What you have to do:
Report each line of the data that has "part" somewhere in it.

Data provided:
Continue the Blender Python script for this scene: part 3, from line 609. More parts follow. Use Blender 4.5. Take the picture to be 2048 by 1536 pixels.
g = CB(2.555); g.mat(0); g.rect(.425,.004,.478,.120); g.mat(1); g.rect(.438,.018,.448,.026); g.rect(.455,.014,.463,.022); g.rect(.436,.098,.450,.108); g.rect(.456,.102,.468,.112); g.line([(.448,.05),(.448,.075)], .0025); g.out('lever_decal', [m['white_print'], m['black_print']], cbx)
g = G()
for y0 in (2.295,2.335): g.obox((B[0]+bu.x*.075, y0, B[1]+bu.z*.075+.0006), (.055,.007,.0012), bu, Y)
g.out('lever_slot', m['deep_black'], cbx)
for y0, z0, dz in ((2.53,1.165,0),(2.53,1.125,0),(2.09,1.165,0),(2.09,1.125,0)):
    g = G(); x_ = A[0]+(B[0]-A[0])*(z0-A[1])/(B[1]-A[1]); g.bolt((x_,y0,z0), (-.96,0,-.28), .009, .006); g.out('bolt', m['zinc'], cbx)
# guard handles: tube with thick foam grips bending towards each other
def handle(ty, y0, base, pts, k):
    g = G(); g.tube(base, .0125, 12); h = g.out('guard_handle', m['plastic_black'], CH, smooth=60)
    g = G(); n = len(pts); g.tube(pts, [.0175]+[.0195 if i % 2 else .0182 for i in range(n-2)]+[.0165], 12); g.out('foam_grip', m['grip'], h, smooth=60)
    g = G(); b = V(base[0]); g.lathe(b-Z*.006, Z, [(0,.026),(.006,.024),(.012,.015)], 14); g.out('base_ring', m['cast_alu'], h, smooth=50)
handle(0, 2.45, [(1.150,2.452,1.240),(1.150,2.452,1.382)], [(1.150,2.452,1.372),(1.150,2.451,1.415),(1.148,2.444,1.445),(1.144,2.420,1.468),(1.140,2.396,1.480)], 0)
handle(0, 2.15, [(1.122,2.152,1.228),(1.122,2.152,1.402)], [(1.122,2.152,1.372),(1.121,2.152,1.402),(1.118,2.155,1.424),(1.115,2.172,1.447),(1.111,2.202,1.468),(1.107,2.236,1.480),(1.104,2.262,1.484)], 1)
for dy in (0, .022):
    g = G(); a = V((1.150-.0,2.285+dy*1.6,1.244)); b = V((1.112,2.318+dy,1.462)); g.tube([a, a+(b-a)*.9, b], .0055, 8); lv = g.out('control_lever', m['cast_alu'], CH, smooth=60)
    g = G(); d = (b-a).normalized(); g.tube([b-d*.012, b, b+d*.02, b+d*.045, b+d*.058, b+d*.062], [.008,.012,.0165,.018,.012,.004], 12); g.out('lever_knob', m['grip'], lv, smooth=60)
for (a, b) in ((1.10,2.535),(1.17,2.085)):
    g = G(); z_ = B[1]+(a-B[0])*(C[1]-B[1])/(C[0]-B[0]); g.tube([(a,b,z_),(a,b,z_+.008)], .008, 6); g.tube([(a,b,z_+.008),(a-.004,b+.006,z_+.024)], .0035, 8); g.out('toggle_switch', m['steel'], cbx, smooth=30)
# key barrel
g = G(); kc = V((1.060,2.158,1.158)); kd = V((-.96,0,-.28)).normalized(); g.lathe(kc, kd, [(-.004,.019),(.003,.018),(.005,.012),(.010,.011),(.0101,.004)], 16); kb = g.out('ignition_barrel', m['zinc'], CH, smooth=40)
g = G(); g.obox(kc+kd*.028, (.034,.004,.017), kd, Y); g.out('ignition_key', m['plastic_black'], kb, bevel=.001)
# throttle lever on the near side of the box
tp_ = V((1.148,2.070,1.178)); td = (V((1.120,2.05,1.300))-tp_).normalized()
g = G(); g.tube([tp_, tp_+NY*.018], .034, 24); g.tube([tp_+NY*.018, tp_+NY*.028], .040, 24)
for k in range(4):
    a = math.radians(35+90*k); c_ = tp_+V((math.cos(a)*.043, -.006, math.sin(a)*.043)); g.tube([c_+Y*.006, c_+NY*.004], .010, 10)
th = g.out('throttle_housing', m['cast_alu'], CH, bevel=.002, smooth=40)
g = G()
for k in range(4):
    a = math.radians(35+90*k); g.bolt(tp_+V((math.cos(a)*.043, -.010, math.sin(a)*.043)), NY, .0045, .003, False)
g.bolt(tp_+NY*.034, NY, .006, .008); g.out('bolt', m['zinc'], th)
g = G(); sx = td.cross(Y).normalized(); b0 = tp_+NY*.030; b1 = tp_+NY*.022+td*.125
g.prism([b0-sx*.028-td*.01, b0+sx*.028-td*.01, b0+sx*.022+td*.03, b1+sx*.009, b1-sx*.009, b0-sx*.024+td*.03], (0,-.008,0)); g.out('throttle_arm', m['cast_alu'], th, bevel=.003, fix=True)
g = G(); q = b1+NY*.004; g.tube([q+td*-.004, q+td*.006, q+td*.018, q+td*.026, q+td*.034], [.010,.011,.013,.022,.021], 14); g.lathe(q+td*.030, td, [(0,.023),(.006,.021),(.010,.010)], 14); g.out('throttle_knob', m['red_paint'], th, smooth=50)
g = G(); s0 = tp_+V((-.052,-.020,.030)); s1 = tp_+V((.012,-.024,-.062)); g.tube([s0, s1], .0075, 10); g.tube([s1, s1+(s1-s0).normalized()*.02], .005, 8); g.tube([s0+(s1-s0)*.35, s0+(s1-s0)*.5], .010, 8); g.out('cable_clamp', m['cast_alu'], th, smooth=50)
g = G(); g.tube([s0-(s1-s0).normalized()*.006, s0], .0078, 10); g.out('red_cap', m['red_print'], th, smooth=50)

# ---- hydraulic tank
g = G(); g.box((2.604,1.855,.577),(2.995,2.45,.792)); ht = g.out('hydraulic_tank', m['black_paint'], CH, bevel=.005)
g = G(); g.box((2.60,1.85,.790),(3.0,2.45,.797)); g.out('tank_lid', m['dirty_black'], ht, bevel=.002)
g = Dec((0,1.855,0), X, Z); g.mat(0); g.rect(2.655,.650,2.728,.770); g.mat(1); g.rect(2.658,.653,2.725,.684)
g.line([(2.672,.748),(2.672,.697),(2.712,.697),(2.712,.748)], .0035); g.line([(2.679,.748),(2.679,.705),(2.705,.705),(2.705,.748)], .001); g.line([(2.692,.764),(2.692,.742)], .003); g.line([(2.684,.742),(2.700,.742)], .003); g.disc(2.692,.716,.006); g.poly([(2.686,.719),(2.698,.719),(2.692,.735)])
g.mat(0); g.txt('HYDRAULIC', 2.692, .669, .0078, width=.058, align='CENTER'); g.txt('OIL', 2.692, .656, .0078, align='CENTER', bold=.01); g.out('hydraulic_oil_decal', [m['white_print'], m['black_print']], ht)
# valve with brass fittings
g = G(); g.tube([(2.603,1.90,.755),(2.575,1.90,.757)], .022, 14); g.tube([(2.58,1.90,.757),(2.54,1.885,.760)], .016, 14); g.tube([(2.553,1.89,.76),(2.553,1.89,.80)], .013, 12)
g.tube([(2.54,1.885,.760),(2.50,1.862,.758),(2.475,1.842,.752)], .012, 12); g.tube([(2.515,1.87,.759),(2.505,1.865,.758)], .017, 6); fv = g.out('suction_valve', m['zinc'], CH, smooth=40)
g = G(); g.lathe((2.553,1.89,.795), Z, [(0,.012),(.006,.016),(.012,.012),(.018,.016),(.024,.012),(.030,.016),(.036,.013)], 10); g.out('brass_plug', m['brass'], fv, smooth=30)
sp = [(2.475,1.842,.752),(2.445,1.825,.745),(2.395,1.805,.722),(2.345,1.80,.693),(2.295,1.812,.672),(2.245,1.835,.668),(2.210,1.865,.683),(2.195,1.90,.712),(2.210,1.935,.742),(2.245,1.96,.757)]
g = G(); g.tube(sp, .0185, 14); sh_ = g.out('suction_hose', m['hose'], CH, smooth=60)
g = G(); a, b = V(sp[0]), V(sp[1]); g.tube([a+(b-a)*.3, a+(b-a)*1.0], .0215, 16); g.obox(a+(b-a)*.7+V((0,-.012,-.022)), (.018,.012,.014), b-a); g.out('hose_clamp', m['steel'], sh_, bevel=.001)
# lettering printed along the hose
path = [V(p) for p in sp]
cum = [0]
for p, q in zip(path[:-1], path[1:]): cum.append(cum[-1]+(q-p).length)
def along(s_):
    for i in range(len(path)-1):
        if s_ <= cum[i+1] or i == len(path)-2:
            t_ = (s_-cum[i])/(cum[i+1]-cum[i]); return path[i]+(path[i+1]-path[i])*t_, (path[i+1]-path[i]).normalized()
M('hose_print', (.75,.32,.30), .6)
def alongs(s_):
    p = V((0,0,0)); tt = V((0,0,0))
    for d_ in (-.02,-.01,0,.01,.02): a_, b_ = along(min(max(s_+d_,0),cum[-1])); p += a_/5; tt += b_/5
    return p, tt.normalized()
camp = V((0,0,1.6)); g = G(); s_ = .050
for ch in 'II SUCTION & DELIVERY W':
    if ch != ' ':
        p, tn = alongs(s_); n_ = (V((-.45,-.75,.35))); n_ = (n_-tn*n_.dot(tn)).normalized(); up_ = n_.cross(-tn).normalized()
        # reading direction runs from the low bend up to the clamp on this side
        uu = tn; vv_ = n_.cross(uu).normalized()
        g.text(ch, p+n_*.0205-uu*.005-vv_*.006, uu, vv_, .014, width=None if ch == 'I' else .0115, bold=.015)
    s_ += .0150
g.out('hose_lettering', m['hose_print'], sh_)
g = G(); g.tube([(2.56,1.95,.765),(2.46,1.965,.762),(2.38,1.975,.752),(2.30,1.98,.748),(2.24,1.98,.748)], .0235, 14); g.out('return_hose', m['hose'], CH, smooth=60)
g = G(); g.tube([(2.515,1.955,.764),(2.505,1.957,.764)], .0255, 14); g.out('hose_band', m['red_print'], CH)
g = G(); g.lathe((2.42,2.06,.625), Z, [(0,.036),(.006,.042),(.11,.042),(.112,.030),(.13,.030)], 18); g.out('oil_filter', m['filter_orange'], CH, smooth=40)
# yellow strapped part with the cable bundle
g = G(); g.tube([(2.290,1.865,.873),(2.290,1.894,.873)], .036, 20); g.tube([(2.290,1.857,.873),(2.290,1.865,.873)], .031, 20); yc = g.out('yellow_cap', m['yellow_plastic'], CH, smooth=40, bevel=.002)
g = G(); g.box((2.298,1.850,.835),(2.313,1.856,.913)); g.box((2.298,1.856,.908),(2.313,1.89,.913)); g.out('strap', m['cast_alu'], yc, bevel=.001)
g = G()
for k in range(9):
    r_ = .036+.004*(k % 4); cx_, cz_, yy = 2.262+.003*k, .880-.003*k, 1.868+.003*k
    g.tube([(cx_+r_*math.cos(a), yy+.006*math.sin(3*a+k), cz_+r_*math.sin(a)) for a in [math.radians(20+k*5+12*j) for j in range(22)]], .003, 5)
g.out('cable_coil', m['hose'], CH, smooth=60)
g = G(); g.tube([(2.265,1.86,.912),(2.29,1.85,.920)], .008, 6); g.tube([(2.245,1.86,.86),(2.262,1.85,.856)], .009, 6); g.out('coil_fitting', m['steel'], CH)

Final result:
Continue the Blender Python script for this scene: part 3, from line 609. More parts follow. Use Blender 4.5. Take the picture to be 2048 by 1536 pixels.
# yellow strapped part with the cable bundle